また、引退後にメディアの仕事をさせてもらった時、どうすれば視聴者の方々にフィギュアスケートを楽しんでもらえるか、それまでとは別の角度から自分の競技を考えられるようになったと思います。解説の仕事では、長く話していると音が終わってしまうので、短いセンテンスで確実に伝える必要がありました。面白いものでそこで学んだことが現在の指導にも役立っています。
引退後についた仕事でも研究することが大事なのではないでしょうか。私は何もわからない状態でメディアの仕事の世界に入りました。アナウンサーの方に2、3回話し方、原稿の読み方を教えていただきましたが、あまりにも分からない中で始まった新しい仕事だったので、毎日本番で話しながらも、家に帰ってからはNHKから民放まであらゆるニュースやスポーツ番組を出来る限り観ながら、声に出して反復する練習をしていました。

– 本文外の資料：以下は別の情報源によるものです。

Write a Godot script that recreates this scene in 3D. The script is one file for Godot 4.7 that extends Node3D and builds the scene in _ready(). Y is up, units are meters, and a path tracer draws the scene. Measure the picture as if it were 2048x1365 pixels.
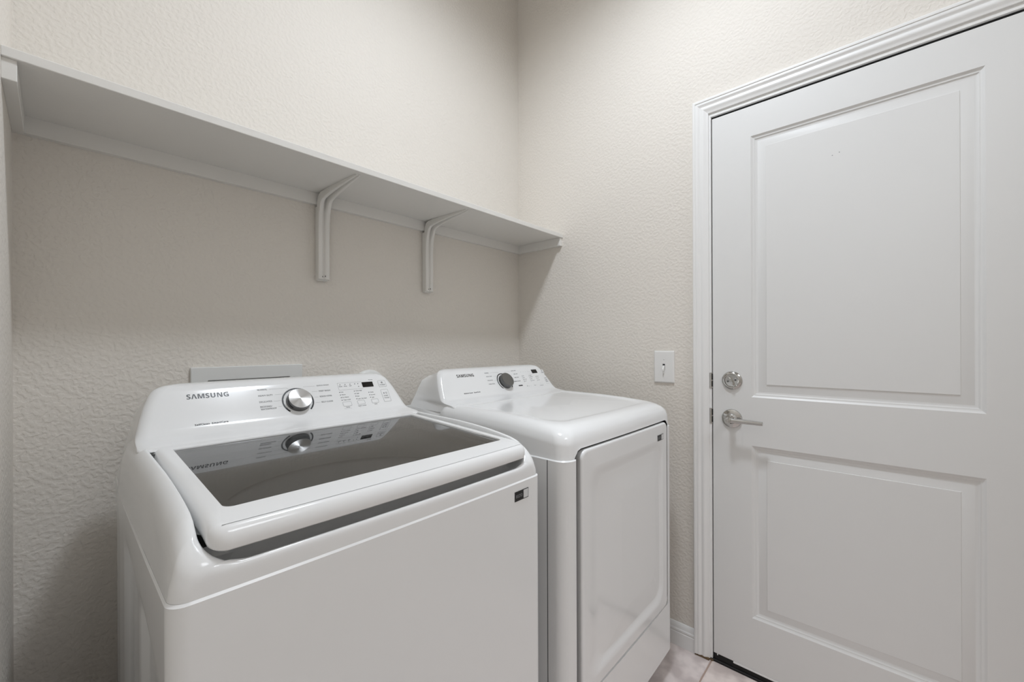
extends Node3D
# A laundry room: top-load washer and dryer under a painted shelf, two-panel door on the right.
# World: x right along the back wall (right wall at x = 0), z towards the room (back wall at z = 0), y up, metres.

const XL := -1.7447      # left wall
const ZF := 2.05         # front wall
const H := 3.14          # ceiling
const CAM := Vector3(-1.6803893, 1.20129559, 1.47384823)
const FPX := 829.58      # focal length in pixels of the 2048 wide picture

# ------------------------------------------------------------------ mesh builder
class MB:
	var v := PackedVector3Array()
	var off := Vector3.ZERO
	func tri(a: Vector3, b: Vector3, c: Vector3) -> void:      # counter-clockwise seen from outside
		v.append(a); v.append(b); v.append(c)
	func quad(a: Vector3, b: Vector3, c: Vector3, d: Vector3) -> void:
		if (a - c).length_squared() <= (b - d).length_squared():
			tri(a, b, c); tri(a, c, d)
		else:
			tri(a, b, d); tri(b, c, d)
	func orient(from: int) -> void:                            # turn what was added since «from» outside out
		var c := Vector3.ZERO
		for i in range(from, v.size()): c += v[i]
		c /= max(1, v.size() - from)
		var vol := 0.0
		for i in range(from, v.size(), 3): vol += (v[i] - c).dot((v[i + 1] - c).cross(v[i + 2] - c))
		if vol < 0.0: flip(from)
	func flip(from: int) -> void:
		for i in range(from, v.size(), 3):
			var t := v[i + 1]; v[i + 1] = v[i + 2]; v[i + 2] = t
	func loft(rows: Array, closed := true, cap0 := false, cap1 := false) -> void:
		var s := v.size()
		for r in rows.size() - 1:
			var a: PackedVector3Array = rows[r]
			var b: PackedVector3Array = rows[r + 1]
			var n := a.size()
			for i in (n if closed else n - 1):
				var j := (i + 1) % n
				quad(a[i], a[j], b[j], b[i])
		if cap0: cap(rows[0], true)
		if cap1: cap(rows[rows.size() - 1], false)
		orient(s)
	func cap(r: PackedVector3Array, rev: bool) -> void:
		# triangulate a (nearly) planar ring
		var n := Vector3.ZERO
		for i in r.size(): n += r[i].cross(r[(i + 1) % r.size()])
		n = n.normalized()
		var u := (Vector3.UP if absf(n.y) < 0.9 else Vector3.RIGHT).cross(n).normalized()
		var w := n.cross(u)
		var p := PackedVector2Array()
		for q in r: p.append(Vector2(q.dot(u), q.dot(w)))
		var t := Geometry2D.triangulate_polygon(p)
		for i in range(0, t.size(), 3):
			var a := r[t[i]]; var b := r[t[i + 1]]; var c := r[t[i + 2]]
			var up := (b - a).cross(c - a).dot(n) > 0.0
			if up != rev: tri(a, b, c)
			else: tri(a, c, b)
	func box(mn: Vector3, mx: Vector3, bev := 0.0) -> void:
		var s := v.size()
		var e := minf(bev, 0.499 * minf(mx.x - mn.x, minf(mx.y - mn.y, mx.z - mn.z)))
		if e <= 0.0:
			var p: Array = []
			for i in 8: p.append(Vector3(mx.x if i & 1 else mn.x, mx.y if i & 2 else mn.y, mx.z if i & 4 else mn.z))
			quad(p[4], p[5], p[7], p[6]); quad(p[1], p[0], p[2], p[3]); quad(p[0], p[4], p[6], p[2])
			quad(p[5], p[1], p[3], p[7]); quad(p[6], p[7], p[3], p[2]); quad(p[0], p[1], p[5], p[4])
			return
		var c := (mn + mx) * 0.5
		var h := (mx - mn) * 0.5
		var g := func(sx: float, sy: float, sz: float, ax: int) -> Vector3:
			var q := Vector3(h.x - e, h.y - e, h.z - e)
			q[ax] += e
			return c + Vector3(sx * q.x, sy * q.y, sz * q.z)
		for ax in 3:
			for sg in [-1.0, 1.0]:
				var ring: Array = []
				for k in [[-1, -1], [1, -1], [1, 1], [-1, 1]]:
					var sv := Vector3.ZERO
					sv[ax] = sg; sv[(ax + 1) % 3] = k[0]; sv[(ax + 2) % 3] = k[1]
					ring.append(g.call(sv.x, sv.y, sv.z, ax))
				if sg > 0: quad(ring[0], ring[1], ring[2], ring[3])
				else: quad(ring[3], ring[2], ring[1], ring[0])
		for ax in 3:                                           # the twelve edges
			var b := (ax + 1) % 3
			var d := (ax + 2) % 3
			for sb in [-1.0, 1.0]:
				for sd in [-1.0, 1.0]:
					var lo := Vector3.ZERO; lo[ax] = -1; lo[b] = sb; lo[d] = sd
					var hi := lo; hi[ax] = 1
					var q0: Vector3 = g.call(lo.x, lo.y, lo.z, b); var q1: Vector3 = g.call(hi.x, hi.y, hi.z, b)
					var q2: Vector3 = g.call(hi.x, hi.y, hi.z, d); var q3: Vector3 = g.call(lo.x, lo.y, lo.z, d)
					if sb * sd > 0: quad(q0, q1, q2, q3)
					else: quad(q3, q2, q1, q0)
		for i in 8:
			var sx := 1.0 if i & 1 else -1.0
			var sy := 1.0 if i & 2 else -1.0
			var sz := 1.0 if i & 4 else -1.0
			var a: Vector3 = g.call(sx, sy, sz, 0); var b2: Vector3 = g.call(sx, sy, sz, 1); var c2: Vector3 = g.call(sx, sy, sz, 2)
			if sx * sy * sz > 0: tri(a, b2, c2)
			else: tri(a, c2, b2)
		fix_box(s, c)
	func fix_box(s: int, c: Vector3) -> void:                  # convex: every face looks away from the centre
		for i in range(s, v.size(), 3):
			var n := (v[i + 1] - v[i]).cross(v[i + 2] - v[i])
			if n.dot(v[i] - c) < 0.0:
				var t := v[i + 1]; v[i + 1] = v[i + 2]; v[i + 2] = t
	func lathe(prof: PackedVector2Array, xf: Transform3D, seg := 48, c0 := true, c1 := true) -> void:   # (radius, height along z)
		var rows: Array = []
		for p in prof:
			var r := PackedVector3Array()
			for i in seg:
				var a := TAU * i / seg
				r.append(xf * Vector3(cos(a) * p.x, sin(a) * p.x, p.y))
			rows.append(r)
		loft(rows, true, c0, c1)
	func tube(pts: PackedVector3Array, rad: PackedFloat32Array, seg := 16) -> void:
		var rows: Array = []
		for k in pts.size():
			var d := (pts[mini(k + 1, pts.size() - 1)] - pts[maxi(k - 1, 0)]).normalized()
			var u := (Vector3.UP if absf(d.y) < 0.9 else Vector3.RIGHT).cross(d).normalized()
			var w := d.cross(u)
			var r := PackedVector3Array()
			for i in seg:
				var a := TAU * i / seg
				r.append(pts[k] + (u * cos(a) + w * sin(a)) * rad[k])
			rows.append(r)
		loft(rows, true, true, true)
	func flat(poly: PackedVector2Array, xf: Transform3D, thick: float) -> void:     # a thin plate on the local xy plane
		var a := PackedVector3Array()
		var b := PackedVector3Array()
		for p in poly:
			a.append(xf * Vector3(p.x, p.y, 0)); b.append(xf * Vector3(p.x, p.y, thick))
		loft([a, b], true, true, true)
	func mesh(angle := 40.0, uv_of = null) -> ArrayMesh:
		var lim := cos(deg_to_rad(angle))
		var nf := PackedVector3Array()
		var at := {}
		var keys: Array = []
		for i in range(0, v.size(), 3):
			nf.append((v[i + 1] - v[i]).cross(v[i + 2] - v[i]))
			for k in 3:
				var q := v[i + k]
				var key := Vector3i(roundi(q.x * 40000.0), roundi(q.y * 40000.0), roundi(q.z * 40000.0))
				keys.append(key)
				if at.has(key): at[key].append(i / 3)
				else: at[key] = [i / 3]
		var st := SurfaceTool.new()
		st.begin(Mesh.PRIMITIVE_TRIANGLES)
		for i in range(0, v.size(), 3):
			var me := nf[i / 3]
			if me.length_squared() < 1e-24: continue
			var mn := me.normalized()
			for k in [0, 2, 1]:
				var s := Vector3.ZERO
				for f in at[keys[i + k]]:
					var o := nf[f]
					if o.length_squared() > 1e-24 and o.normalized().dot(mn) > lim: s += o
				st.set_normal(s.normalized())
				if uv_of != null: st.set_uv(uv_of.call(v[i + k]))
				st.add_vertex(v[i + k] - off)
		return st.commit()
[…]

金メダリストである荒川静香さんも羽生結弦さんもみな努力家です。こうしたい!という思いと、プロとしてどのように進めば良いのかということが、自分の頭の中でも構築されていたのではないでしょうか。毎日の、これまでの練習のルーティンを続けながら、大きな責任感を持って自身をさらにブラッシュアップさせていると思います。フィギュアスケーターの場合、選手を引退してプロになってもそこでストップする人はいません。次の道ではその道を極めるために日々努力する方が多いのではないでしょうか。
私が指導している生徒さんのうち一番年下は3歳、一番年上が70代です。すべての年代の方にスケートを愛してもらい楽しんでいただきたいので、それぞれに合った道を進んでいければいいなと思っています。私はまだコーチとして歩み始めたばかりですから常に勉強しながらとなりますが、自分のコーチ道を歩んでいけたらと思います。
様々な指導者の方のお話を伺いたいと思っています。一つの競技にこだわることは「極める」という意味で大事ですが、そのためには様々な競技を見て、触れてみて、勉強することも選手の時以上に大切だと思っています。それを続けられるように頑張りたいと思っています。どうぞよろしくお願いいたします。(了)
(文:河崎美代子)
◎八木沼純子さんプロフィール
生年月日:1973年4月1日
血液型:B
出身地:東京都港区
出身校:品川高校(現・品川女子学院)→早稲田大学
主な役職:アイスショー「プリンスアイスワールド」広報大使
早くから有望視され、出場した世界ジュニア選手権で2位となって連盟推薦枠を獲得。カルガリー五輪の選考大会であった全日本選手権に初出場し、彗星のごとく代表の切符をさらった。14歳という記録的な若さで、初のシニア国際大会が五輪という異例の出場を果たす。スピンの美しさを武器に、その後も数々の国際大会に出場した。大学卒業とともにプロに転向し、18年に渡ってアイスショー「プリンスアイスワールド」に出演。長くチームリーダーを務め、スケーティングディレクターを担当後、現在は広報大使として携わっている。また、スポーツキャスターとしても活動し、フィギュアスケート解説の筆頭格としてオリンピックの解説なども務めている。現在、明治神宮外苑アイススケート場でインストラクターとしても活動中。